WPC処理=表面に凹凸をつくり、コートの密着性をよくする処理です。 WPC処理についても、当社にて扱っております。
PVD:物理的蒸着法のこと
このPVDによる成膜方法は、コーティングの材質を真空炉の中で蒸発させます。そしてその炉の中でイオン化させ、バイアス電圧で加速し、500℃付近で膜生成させるイオンプレーティング法が主流です。
CVD:成分元素を分子状にガス化し、化学反応によって被膜を形成させる方法のこと
処理温度がPVD方法と比較して高温(大体700~1200℃ぐらい)になる点とマスキング(一部コーティングがかからないようにするために行う処理のこと)が出来ない点という2つの特徴があります。
DLCコーティング
処理温度が280℃と通常のPVDコーティングと異なり、低温でコーティングができるという利点があります。
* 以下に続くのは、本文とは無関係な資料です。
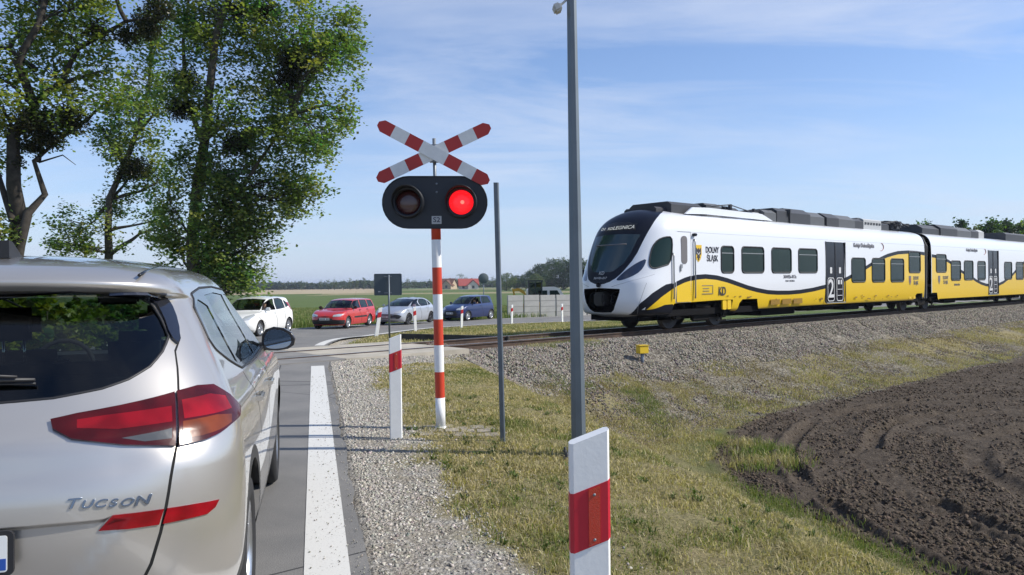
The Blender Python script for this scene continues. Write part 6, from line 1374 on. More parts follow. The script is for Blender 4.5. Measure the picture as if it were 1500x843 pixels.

又薄膜にて処理することが可能で、0.2~0.5ミクロン等非常に薄い膜を付けることが可能です。通常のDLCコーティングでしたら0.5~3ミクロンにてコーティングすることが可能です。
水蒸気処理(ホモ処理):ドリルにてこの処理を行っています。
ホモ処理は500~550℃の水蒸気中で30~60分加熱し、工具表面にFe3O4を生成させるもので、水蒸気処理とも呼ばれています。この被膜は多孔質のため、切削油剤を保持し易く、摩擦熱の発生を少なくし、溶着を防止します。従って、溶着を生じ易い軟らかく粘い被削材に有効です。 当社では、この処理をおこなっております。
窒化処理:ドリル、タップ等にて使用されています。
窒化処理は500~600℃で鋼の表面層に窒素を拡散させて硬化する処理方法で、塩浴軟窒化、ガス窒化、イオン窒化などがあります。表面を硬化させて耐摩耗性を向上し、また摩耗係数が減少し、工具寿命を延ばします。適用については、耐摩耗性を必要とする鋳鉄などの切削に効果がありますが、欠けが生じ易い加工には注意が必要です。